Toru Kumon, the man behind Kumon – an internationally successful chain of after-school math and reading centres tailored towards accelerating children’s learning – was born in Kōchi Prefecture, Japan, in 1914. As a math teacher, Toru was inspired to create Kumon in 1954 after he noticed that his own son, Takeshi, was struggling with his second-grade math. Not impressed with the school’s curriculum, Kumon decided to adopt a new approach and began designing his own worksheets for his son to work on. Each new worksheet would be slightly harder than the last, but Takeshi had to complete them in order; he could only move on to the next one by finishing the previous one, which meant he had to thoroughly understand each concept. By the time Takeshi reached high school, he was already doing college-level calculus, and his father was on his way to building an after-school teaching empire in Japan. In 1958, Toru opened the first Kumon office in Osaka, creating what would become known as the Kumon Method of Learning.

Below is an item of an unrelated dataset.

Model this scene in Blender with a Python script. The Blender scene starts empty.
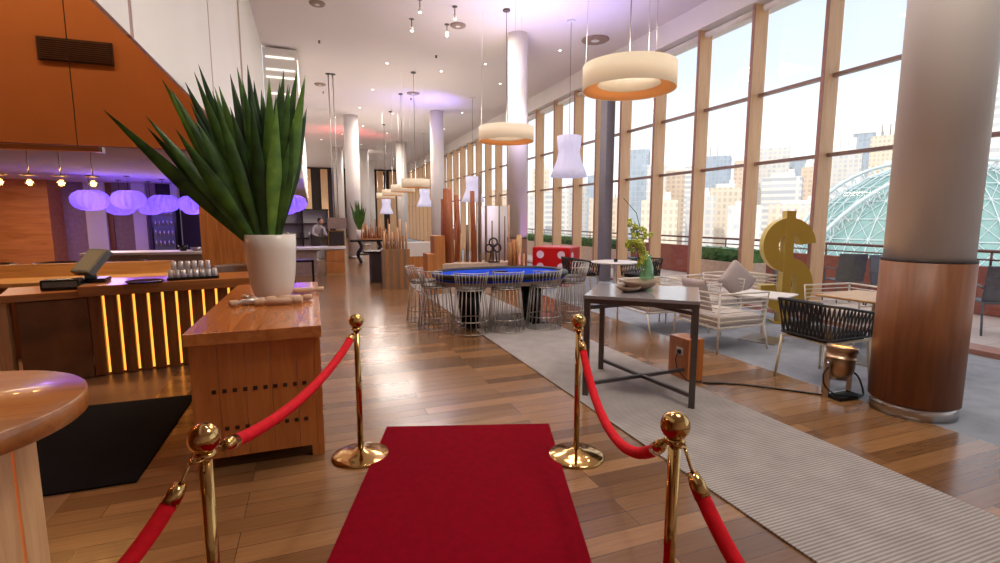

Today, teachers move through lessons quickly, often without ensuring that each child has fully understood the fundamentals, which can be a problem for some students. Kumon works to eliminate this issue by encouraging individualized instruction and self-learning through the completion of small-step worksheets with the support of qualified instructors. Children are allowed to study at a level specific to their academic abilities, rather than their grade. This allows them to work with material that’s appropriate to their level; they don’t lose confidence struggling with material that’s too difficult for them, or get bored with material that’s too easy. Of course, the worksheets have been modified since Toru Kumon’s original 1955 versions, but the organization still uses small steps to teach, with plenty of examples. These tricks help excite students about learning, as it places the power in their hands, and they can quickly advance beyond traditional grade expectations.

Over the years, however, the Kumon program has been criticized for promoting a “drill and kill” method that focuses more on memorization than developing actual creative problem-solving skills. And many education professionals have questioned whether a “Junior Kumon” for toddlers whose parents were interested in fast-tracking to kindergarten was necessary.

Today, Kumon centres are located and operated in over 50 different countries and regions around the world, with a total enrollment of more than 4 million students as of June 2018. The brand is one of the most recognized tutoring programs in the world. Most parents enroll their children in the program based on word-of-mouth, while some others studied at Kumon themselves and want their own kids to do the same. Most participants do report experiencing a boost in self-esteem, concentration, and discipline. Kumon brochures boast about children who have earned prestigious scholarships and won academic competitions. It’s hard to argue with the company’s success.

Even after Kumon’s death in 1995, his vision and achievements in education have stood the test of time. Today, the Toru Kumon Museum serves as physical landmark for guests to visit. The site, which was built in 1982, was converted into a museum in October 1998. The Kumon Education Institute and the Toru Kumon Research Institute of Education (in Osaka and Tokyo, respectively) both serve as ways to help keep Toru Kumon’s legacy alive as someone deeply committed to improving the education of kids all over the world.